= AVAILABLE DATA =
^^^^^^^^
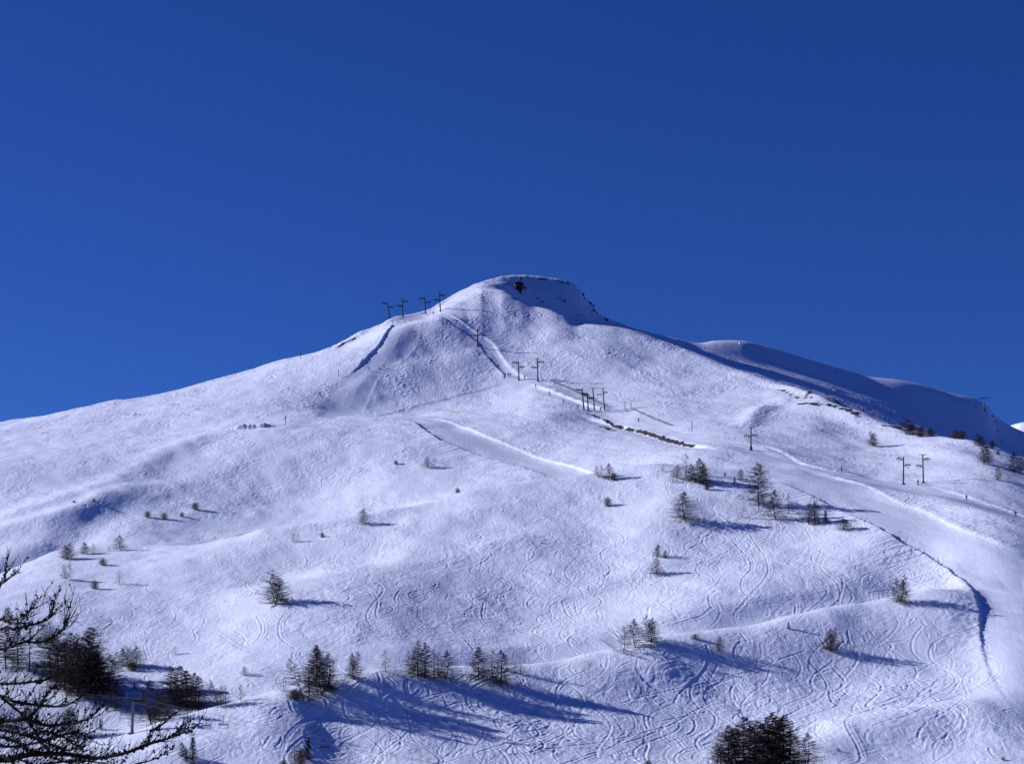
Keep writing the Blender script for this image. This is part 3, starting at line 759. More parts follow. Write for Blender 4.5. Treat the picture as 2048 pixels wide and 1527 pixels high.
^^^^^^^^
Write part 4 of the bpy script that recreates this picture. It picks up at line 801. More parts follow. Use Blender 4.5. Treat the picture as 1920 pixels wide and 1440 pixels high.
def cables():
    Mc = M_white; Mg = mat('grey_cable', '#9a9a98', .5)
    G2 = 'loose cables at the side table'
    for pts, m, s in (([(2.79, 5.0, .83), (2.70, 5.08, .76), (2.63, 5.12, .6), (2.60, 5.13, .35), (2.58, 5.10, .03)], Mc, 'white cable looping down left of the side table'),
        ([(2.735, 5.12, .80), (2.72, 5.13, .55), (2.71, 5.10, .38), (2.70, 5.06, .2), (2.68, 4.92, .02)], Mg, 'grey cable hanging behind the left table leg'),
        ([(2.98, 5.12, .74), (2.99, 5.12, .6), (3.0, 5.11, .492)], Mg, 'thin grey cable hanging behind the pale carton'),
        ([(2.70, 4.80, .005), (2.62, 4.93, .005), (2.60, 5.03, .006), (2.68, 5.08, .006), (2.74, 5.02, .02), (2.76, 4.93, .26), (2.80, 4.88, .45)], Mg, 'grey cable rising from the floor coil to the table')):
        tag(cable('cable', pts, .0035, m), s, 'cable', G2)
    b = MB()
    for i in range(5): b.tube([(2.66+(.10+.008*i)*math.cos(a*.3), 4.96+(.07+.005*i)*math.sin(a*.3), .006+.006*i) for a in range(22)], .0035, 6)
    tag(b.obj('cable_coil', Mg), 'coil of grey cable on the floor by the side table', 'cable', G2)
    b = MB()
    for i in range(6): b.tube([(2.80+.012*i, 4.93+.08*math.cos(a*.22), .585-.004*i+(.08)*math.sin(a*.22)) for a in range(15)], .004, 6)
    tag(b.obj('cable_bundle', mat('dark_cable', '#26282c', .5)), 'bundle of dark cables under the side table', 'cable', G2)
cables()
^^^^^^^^
= YOUR GOAL =
From the entries above, select each line containing the string "More".

= RESULT BELOW =
Keep writing the Blender script for this image. This is part 3, starting at line 759. More parts follow. Write for Blender 4.5. Treat the picture as 2048 pixels wide and 1527 pixels high.
Write part 4 of the bpy script that recreates this picture. It picks up at line 801. More parts follow. Use Blender 4.5. Treat the picture as 1920 pixels wide and 1440 pixels high.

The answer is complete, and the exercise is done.